Aside from boosting DBS' assets under management (AUM) and headcount, the deal has also given the bank a presence in markets where it did not have a strong franchise previously.

Ms Tan Su Shan, group head of consumer banking and wealth management at DBS, said in an interview last Thursday: "The acquisition doubled our size in Hong Kong. We were already quite big in Taiwan but so was SocGen, so that was good. SocGen was also quite strong in the Philippines and Dubai."

There are strong rumours that DBS may already be eyeing another acquisition. Chief executive Piyush Gupta dropped a big hint last October when he said the bank will "take a look at Coutts when it comes on the block".

Royal Bank of Scotland is looking to sell its Switzerland-based private banking and wealth management unit Coutts International as it faces pressure to focus on its British operations.

Ms Tan declined to comment on a potential bid, saying DBS would consider acquisition opportunities that came at the right price and offered sustainable growth.

After all, its organic growth path is just as exciting, she noted.

"I think we still have more to do in terms of deepening relationships we have on board now. We've got really good quality clients and we need to entrench these relationships by bringing the whole bank to bear with them. We also need to continue to widen our nets and bring in new customers," Ms Tan said.

"The engines of growth have always been China and Indonesia and that continues. The non-resident Indian population has also been incredibly active and welcoming to a Singapore bank."

"A majority" of SocGen's clients stayed on with DBS and transferred more than US$10 billion (S$13.5 billion) of AUM. This has given the bank high net- worth-assets under management of S$88 billion.

DBS worked very hard to ensure a smooth transition for both staff and clients, Ms Tan noted.

As part of the takeover, for example, DBS signed a memorandum of understanding with SocGen that gives DBS clients access to the French bank's private banking product offerings in Europe as well as its corporate and investment banking solutions.

"We wanted to make it as seamless as possible so they didn't feel like they were going to miss the best that SocGen had to offer. And where we complemented that was by giving an Asian offering. We could also give them the whole bank - the consumer and corporate bank, cards, mortgages, loans," Ms Tan said.

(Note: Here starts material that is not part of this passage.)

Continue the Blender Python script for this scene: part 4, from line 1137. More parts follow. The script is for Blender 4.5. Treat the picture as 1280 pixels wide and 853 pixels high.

While a few SocGen clients decided not to move to DBS, many were "very accepting" of the takeover and wanted to see what DBS could do for them, she added.

"They wanted to see our Asian deal flow, they were very interested to know more about our Asian connectivity. They would say, 'What kind of help can you give me if I'm in commodities, real estate or shipping?'

"We had customers who own buildings and are exploring asset securitisation and they were keen to see what we could do. Others in the manufacturing or export- oriented sectors are looking at us for our Asian connectivity, especially for help in linking them up to potential partners in Asia."